Así, desde la frase inicial del relato, “Cuando te montaste con la urna de las cenizas de Aurelia en el Uber…”, en segunda persona, se problematizan las identidades. El lector piensa que se le está hablando directamente y observando a la vez desde algún lugar. Pero, pronto se entera que es a Lucy a quien se le habla. Y entonces, a ella le pasa lo mismo que al lector: se ve sometida al conocimiento omnisciente de la voz narrativa —la que parece que sabe todo lo que aconteció (intrigas, luchas de poder, amoríos, ataques de cuernos, ilusiones y desilusiones)—; y en el entretejido juguetón de ficción y realidad, tiene que ir descubriendo quién es. Se puede decir entonces que Lucy, tú qué sabes es en realidad un viaje mágico de autodescubrimiento en el que protagonista y lector van entrelazados y bifurcados a la vez en los recuerdos y en la nostalgia, luchando por saber quiénes son y qué es lo que verdaderamente saben.

Dice San Pablo en 1 Corintios 13:12: “Ahora vemos por espejo, oscuramente; más entonces nos veremos cara a cara. Ahora conozco en parte; pero entonces conoceré como fui conocido”. Inspirado por ese versículo, León Bloy, novelista francés y católico (como mi compueblano Daniel y este servidor, aunque en nuestro caso, desde la periferia queer) dice lo siguiente: “No hay en la tierra un ser humano capaz de declarar quién es, con certidumbre. Nadie sabe qué ha venido a hacer a este mundo, a qué corresponden sus actos, sus sentimientos, sus ideas, ni cuál es su nombre verdadero, su imperecedero Nombre en el registro de la Luz”.

Luz, Lucy Labios, Lucy Lips: ¡Nadie sabe! Ni tú misma. Ni la narradora misma que te increpa con su Lucy, tú qué sabes; ni tampoco sus lectores, esa sucesiva nube de testigos con sus miradas torcidas de deseos, añoranzas, prejuicios y dolores. Por lo cual, Lucy, será en la hibridez que inexorablemente sigas existiendo tú con tus lectores y sus elusivas identidades.
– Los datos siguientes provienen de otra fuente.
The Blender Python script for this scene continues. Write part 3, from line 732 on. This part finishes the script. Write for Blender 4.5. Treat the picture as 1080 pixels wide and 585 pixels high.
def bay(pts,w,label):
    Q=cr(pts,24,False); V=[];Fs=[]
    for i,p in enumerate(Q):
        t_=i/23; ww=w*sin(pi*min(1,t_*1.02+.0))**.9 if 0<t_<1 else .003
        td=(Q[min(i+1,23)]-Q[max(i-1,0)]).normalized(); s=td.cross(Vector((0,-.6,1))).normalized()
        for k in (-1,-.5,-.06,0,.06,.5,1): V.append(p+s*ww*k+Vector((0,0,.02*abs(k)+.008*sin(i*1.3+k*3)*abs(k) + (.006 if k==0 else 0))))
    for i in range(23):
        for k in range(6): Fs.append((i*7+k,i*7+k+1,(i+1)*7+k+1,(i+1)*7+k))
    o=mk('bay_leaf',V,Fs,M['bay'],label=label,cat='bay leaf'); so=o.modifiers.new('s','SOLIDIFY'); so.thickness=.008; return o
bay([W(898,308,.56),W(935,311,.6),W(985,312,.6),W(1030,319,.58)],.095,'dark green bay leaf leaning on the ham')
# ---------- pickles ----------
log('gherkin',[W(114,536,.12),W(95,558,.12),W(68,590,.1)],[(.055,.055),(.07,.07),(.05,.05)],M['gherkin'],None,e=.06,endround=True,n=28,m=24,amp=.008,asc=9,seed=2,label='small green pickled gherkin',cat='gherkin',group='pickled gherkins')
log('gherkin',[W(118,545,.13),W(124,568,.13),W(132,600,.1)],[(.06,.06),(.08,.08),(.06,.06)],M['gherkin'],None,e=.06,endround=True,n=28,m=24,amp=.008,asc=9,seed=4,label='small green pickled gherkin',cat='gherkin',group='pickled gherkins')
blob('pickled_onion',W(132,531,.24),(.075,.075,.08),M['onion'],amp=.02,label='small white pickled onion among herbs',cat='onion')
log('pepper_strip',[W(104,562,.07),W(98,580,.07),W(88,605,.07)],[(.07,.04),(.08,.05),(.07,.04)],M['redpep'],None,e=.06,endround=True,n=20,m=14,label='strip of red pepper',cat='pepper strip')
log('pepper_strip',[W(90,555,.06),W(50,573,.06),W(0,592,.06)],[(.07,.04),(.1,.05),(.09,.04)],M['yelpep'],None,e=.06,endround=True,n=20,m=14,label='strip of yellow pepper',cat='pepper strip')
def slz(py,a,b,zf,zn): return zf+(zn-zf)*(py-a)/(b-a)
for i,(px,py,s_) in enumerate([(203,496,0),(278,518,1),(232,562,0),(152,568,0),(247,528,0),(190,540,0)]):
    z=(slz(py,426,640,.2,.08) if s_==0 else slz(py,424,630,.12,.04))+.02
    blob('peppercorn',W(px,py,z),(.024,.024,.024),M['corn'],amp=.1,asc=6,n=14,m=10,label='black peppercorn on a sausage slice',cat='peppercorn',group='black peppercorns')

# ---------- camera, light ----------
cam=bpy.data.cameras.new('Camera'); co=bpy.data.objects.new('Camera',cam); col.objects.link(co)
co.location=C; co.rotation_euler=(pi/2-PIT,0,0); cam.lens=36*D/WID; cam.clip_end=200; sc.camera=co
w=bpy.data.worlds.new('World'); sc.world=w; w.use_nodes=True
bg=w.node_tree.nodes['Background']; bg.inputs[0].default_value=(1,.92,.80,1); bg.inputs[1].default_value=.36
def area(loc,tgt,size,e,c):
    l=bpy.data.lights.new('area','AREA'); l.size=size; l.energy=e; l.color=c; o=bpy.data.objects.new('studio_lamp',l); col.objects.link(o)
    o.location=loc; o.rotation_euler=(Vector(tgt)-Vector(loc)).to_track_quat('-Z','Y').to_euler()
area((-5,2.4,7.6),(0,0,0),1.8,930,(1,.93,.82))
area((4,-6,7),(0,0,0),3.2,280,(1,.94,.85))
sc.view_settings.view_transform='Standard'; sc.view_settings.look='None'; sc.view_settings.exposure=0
Habiendo dicho eso, hay algo que sí podría identificar a Lucy, algo que parece certero: que es una guerrera. Y de las mejores, como diría Sun Tzu, porque ella no tiene nada que ver con la guerra, ni con pelear contra otros (contra tanta draga mala, mala, mala); su lucha es interna y su peor enemigo es su propia mente. Y ha sido así desde siempre, desde que se criaba en el Barrio Cañaboncito de Caguas en una familia religiosa “de

mantilla, rosario y misa” que jamás imaginó lo mucho que soñaba su adorado hijo con machos de pelo en pecho.
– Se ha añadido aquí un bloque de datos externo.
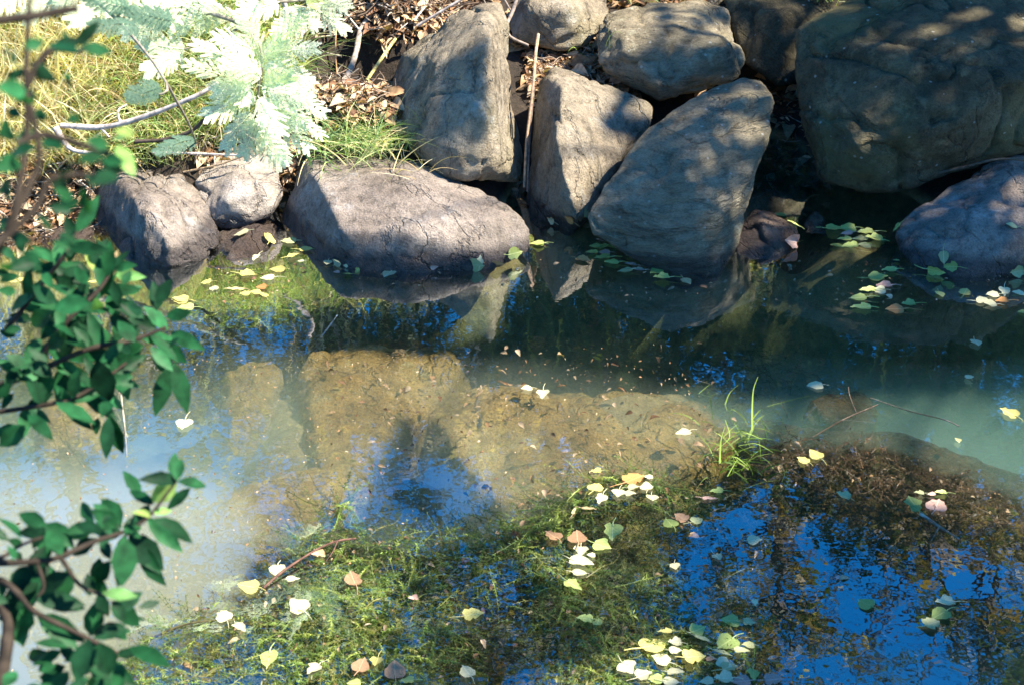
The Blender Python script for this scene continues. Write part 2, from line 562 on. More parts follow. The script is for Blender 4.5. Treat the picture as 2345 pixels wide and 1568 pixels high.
wxs = np.concatenate([[-59, -20, -8], np.linspace(-3.2, 3.2, 33), [8, 20, 59]])
wys = np.linspace(0.9, 6.2, 28)
wz = -1.6
gx, gy = np.meshgrid(wxs, wys)
nx, ny = len(wxs), len(wys)
top = np.stack([gx, gy, gx * 0], -1).reshape(-1, 3)
i = (np.arange(ny - 1)[:, None] * nx + np.arange(nx - 1)[None]).ravel()
wf = [np.stack([i, i + 1, i + nx + 1, i + nx], 1)]
n0 = nx * ny
wf.append(wf[0][:, ::-1] + n0)
for ring in ([np.arange(nx), 0], [np.arange(nx) + nx * (ny - 1), 1], [np.arange(ny) * nx, 1], [np.arange(ny) * nx + nx - 1, 0]):
    e = ring[0]
    q = np.stack([e[1:], e[:-1], e[:-1] + n0, e[1:] + n0], 1)
    wf.append(q if not ring[1] else q[:, ::-1])
water = link('water', mesh_np('water', np.vstack([top, top + [0, 0, wz]]), np.vstack(wf), M_WATER, smooth=False))


def cloud(label, poly, z0, z1, dens, col):
    m = bpy.data.materials.new('silt_cloud'); m.use_nodes = True
    nt = m.node_tree; nt.nodes.remove(nt.nodes['Principled BSDF'])
    vs = nd(nt, 'ShaderNodeVolumeScatter', i_Density=dens, i_Anisotropy=0.2)
    vs.inputs['Color'].default_value = (*col, 1)
    nt.links.new(vs.outputs[0], nt.nodes['Material Output'].inputs['Volume'])
    pts = np.array([W(px, py) for px, py in poly]); c = pts.mean(0)
    q = spline(np.vstack([pts, pts[:1]]), len(pts) * 6)[:-1]
    n = len(q)
    wob = 1 + 0.16 * fbm(q * 2.5 + 3, 2, 61)
    rs = np.linspace(1, 0.06, 14)
    K = 2 * len(rs) - 1
    prof = [(r, z1 - 0.004 * r) for r in rs[::-1]] + [(r, z1 - 0.008 + (z0 - z1) * (1 - r) ** 1.35) for r in rs[1:]]
    V = [c + (p - c) * r * w * np.array([1, 1, 0]) + np.array([0, 0, z]) for r, z in prof for p, w in zip(q, wob)]
    V += [c + np.array([0, 0, z1]), c + np.array([0, 0, z0])]
    bm = bmesh.new(); vv = [bm.verts.new(v) for v in V]
    for k in range(K - 1):
        for j in range(n):
            bm.faces.new([vv[k * n + j], vv[k * n + (j + 1) % n], vv[(k + 1) * n + (j + 1) % n], vv[(k + 1) * n + j]])
    for j in range(n):
        bm.faces.new([vv[j], vv[-2], vv[(j + 1) % n]]); bm.faces.new([vv[(K - 1) * n + j], vv[(K - 1) * n + (j + 1) % n], vv[-1]])
    bmesh.ops.recalc_face_normals(bm, faces=bm.faces[:])
    me = bpy.data.meshes.new('silt_cloud'); bm.to_mesh(me); bm.free(); me.materials.append(m)
    tag(link('silt_cloud', me), label, 'silt cloud', kind='stuff')


cloud('milky cream cloud of silt hanging in the water at lower left', [(-500, 1020), (100, 1010), (350, 1030), (560, 1100), (640, 1200), (580, 1330), (470, 1470), (300, 1700), (-500, 1800)], -0.85, -0.008, 6.5, (0.98, 0.89, 0.54))
cloud('faint bluish green cloud of silt over the sunken rocks and left pool', [(-500, 850), (100, 830), (350, 810), (600, 770), (1000, 800), (1500, 830), (1750, 930), (1500, 1100), (1200, 1200), (800, 1250), (300, 1250), (-500, 1300)], -0.8, -0.008, 2.3, (0.76, 0.92, 0.76))
cloud('teal cloud of silt behind the drowned brown ledge at right', [(1450, 880), (1750, 810), (2100, 820), (2550, 830), (2650, 1180), (2250, 1100), (2000, 1010), (1700, 980)], -0.8, -0.008, 2.6, (0.50, 0.88, 0.68))
tag(water, 'still murky stream water reflecting blue sky and trees', kind='structure')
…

¿Qué más sabemos, quizás? Que, al dejar atrás su barrio, emprende un viaje que se podría caracterizar de heroína, porque va en busca de sí misma, iniciándose primero en la draguería en El Pájaro Azul y recorriendo después, bajo la tutela de Aurelia, La Gran Madama del Dulce de Coco, el mundo de la noche, de machos bellos y showcitos de dragas. Y en las oscuras y misteriosas experiencias de ese universo, logra redefinirse y desarrolla las fuerzas que necesita para enfrentarse a la vida, para luchar con dientes y uñas en guantes de seda, contra tanta draga mala (la Olvido, la Adela, la Caleba Mefista, la Fusteriana, entre otras), maléficas todas, y con las cuales, a pesar de sus conflictos, de sus bretes y escarceos (entre trajes, tacas y pelucas), finalmente encuentra, en esa Rogativa de Dragas, en los recuerdos de su Madre Aurelia, entre llantos y risas, su lugar en el mundo y la multiplicidad divergente, fragmentada y fascinante que es ella misma.

Ella, esa otra que, parafraseando a Borges, tuvo que idear otras cosas, y así su vida es, a fin de cuentas, una fuga, y todo lo pierde y todo es del olvido, o de la otra, la que va como un ave a la deriva, la que va por el mundo sin razón.